Speaking to UCA News later, Archbishop D’Souza said the late Jesuit scholar brought “fresh air” into the Indian Catholic Church, with his deep and clear insights on the faith.
Father Neuner, a prominent figure at the Second Vatican Council (1962-1965) and a spiritual director of Blessed Teresa of Kolkata, died on Dec. 3 at the age of 101. He was buried the following day at the cemetery of Jnana-Deepa Vidyapeeth (JDV), the pontifical seminary in Pune, western India, where he had taught for several decades.
Father Job Kozhamthadam, JDV president, remarked in his eulogy at the funeral Mass in the seminary chapel that a “great tradition” of theology in India ended with his fellow Jesuit’s death.
Austrian-born Father Neuner always sought new ways to serve the Church and society in India, the country he adopted in 1938. “His goal was to build up an Indian Church with a genuinely Indian Christian theology,” Father Kozhamthadam explained.

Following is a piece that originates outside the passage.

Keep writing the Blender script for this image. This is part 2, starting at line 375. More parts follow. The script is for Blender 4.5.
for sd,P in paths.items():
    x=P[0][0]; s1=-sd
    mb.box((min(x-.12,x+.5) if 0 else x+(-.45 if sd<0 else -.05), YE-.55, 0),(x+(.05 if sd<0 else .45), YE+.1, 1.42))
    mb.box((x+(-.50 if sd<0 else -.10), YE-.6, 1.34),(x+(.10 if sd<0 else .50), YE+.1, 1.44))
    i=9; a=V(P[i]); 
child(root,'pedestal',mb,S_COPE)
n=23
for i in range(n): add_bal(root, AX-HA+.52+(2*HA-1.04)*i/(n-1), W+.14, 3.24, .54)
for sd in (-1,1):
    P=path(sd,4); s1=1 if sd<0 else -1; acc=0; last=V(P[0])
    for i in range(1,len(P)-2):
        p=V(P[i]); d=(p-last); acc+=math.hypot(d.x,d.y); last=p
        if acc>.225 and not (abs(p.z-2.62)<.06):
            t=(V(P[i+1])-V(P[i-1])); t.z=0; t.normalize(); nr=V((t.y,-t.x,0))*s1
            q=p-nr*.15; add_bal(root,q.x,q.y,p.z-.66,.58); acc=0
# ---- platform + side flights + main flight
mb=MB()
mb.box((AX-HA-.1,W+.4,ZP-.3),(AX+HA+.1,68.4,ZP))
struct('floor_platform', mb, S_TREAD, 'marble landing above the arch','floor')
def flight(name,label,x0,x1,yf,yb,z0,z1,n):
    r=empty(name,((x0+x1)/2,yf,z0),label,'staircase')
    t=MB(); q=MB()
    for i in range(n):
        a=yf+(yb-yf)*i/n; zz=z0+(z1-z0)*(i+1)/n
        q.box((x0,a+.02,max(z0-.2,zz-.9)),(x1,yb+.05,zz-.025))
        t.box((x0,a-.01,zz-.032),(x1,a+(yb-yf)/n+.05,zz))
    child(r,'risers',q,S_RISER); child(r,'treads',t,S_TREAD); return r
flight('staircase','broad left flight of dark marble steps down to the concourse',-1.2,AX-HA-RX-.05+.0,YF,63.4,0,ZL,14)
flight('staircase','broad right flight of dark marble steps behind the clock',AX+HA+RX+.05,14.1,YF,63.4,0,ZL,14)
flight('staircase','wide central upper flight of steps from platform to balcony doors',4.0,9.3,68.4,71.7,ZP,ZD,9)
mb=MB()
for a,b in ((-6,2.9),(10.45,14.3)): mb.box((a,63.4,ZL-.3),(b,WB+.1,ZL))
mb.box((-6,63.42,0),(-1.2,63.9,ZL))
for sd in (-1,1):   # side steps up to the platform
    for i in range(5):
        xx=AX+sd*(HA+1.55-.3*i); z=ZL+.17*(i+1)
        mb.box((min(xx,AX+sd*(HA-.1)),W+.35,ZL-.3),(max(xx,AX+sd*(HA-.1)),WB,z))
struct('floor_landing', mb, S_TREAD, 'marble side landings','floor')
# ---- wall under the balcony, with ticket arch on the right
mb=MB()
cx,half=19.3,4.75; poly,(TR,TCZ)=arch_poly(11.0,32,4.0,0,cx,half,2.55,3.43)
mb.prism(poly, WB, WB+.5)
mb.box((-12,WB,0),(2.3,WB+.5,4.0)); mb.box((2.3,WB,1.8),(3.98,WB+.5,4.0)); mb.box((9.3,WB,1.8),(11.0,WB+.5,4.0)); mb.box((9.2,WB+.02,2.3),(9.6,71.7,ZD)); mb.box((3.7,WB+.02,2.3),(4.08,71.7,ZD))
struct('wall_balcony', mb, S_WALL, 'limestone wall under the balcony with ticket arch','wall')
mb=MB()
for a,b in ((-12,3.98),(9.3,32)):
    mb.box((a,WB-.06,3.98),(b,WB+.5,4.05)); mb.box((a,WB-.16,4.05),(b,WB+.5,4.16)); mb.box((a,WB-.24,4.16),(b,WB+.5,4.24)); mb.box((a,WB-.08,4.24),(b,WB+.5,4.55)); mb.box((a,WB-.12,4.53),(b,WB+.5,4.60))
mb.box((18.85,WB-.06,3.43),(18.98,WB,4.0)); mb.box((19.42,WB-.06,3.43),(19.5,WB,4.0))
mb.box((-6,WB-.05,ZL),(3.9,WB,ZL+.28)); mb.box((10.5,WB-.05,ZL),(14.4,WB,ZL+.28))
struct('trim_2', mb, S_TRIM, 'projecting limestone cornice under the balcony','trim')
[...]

The missioner spent seven years in prison camps in India during the Second World War, since he had come from a German-speaking country. However, he used the time to study Sanskrit, Hindu scriptures such as the Bhagavad Gita and the Upanishads, and Indian philosophical systems, Father Kozhamthadam pointed out.
Father Neuner also inspired generations of priests and nuns with his teachings, retreats and guidance. These included Blessed Teresa and her Missionaries of Charity congregation as well as members of the Society of the Helpers of Mary congregation and various secular institutes.
According to Father Kozhamthadam, the Indian Church credits Father Neuner for helping its smooth transformation from the old “colonial Church to the genuinely Indian Church.”
This he did mainly through JDV, formerly the Pontifical Athenaeum, set up in Kandy, Sri Lanka, in 1893. It shifted to Pune in 1955, eight years after India became independent.
Father Neuner helped the seminary become forward-looking and adopt a creative openness to India’s social, political and cultural diversity, the JDV president said.
Jesuit Father Kuruvilla Pandikattu, a JDV lecturer, added that Father Neuner motivated hundreds of theology students to situate the Christian message within the Indian reality.
Montfort Brother Mani Mekkunnel, national secretary of the Conference of Religious India, said Father Neuner was “an authority on Church renewal” and influenced the Indian Church immensely following the Second Vatican Council.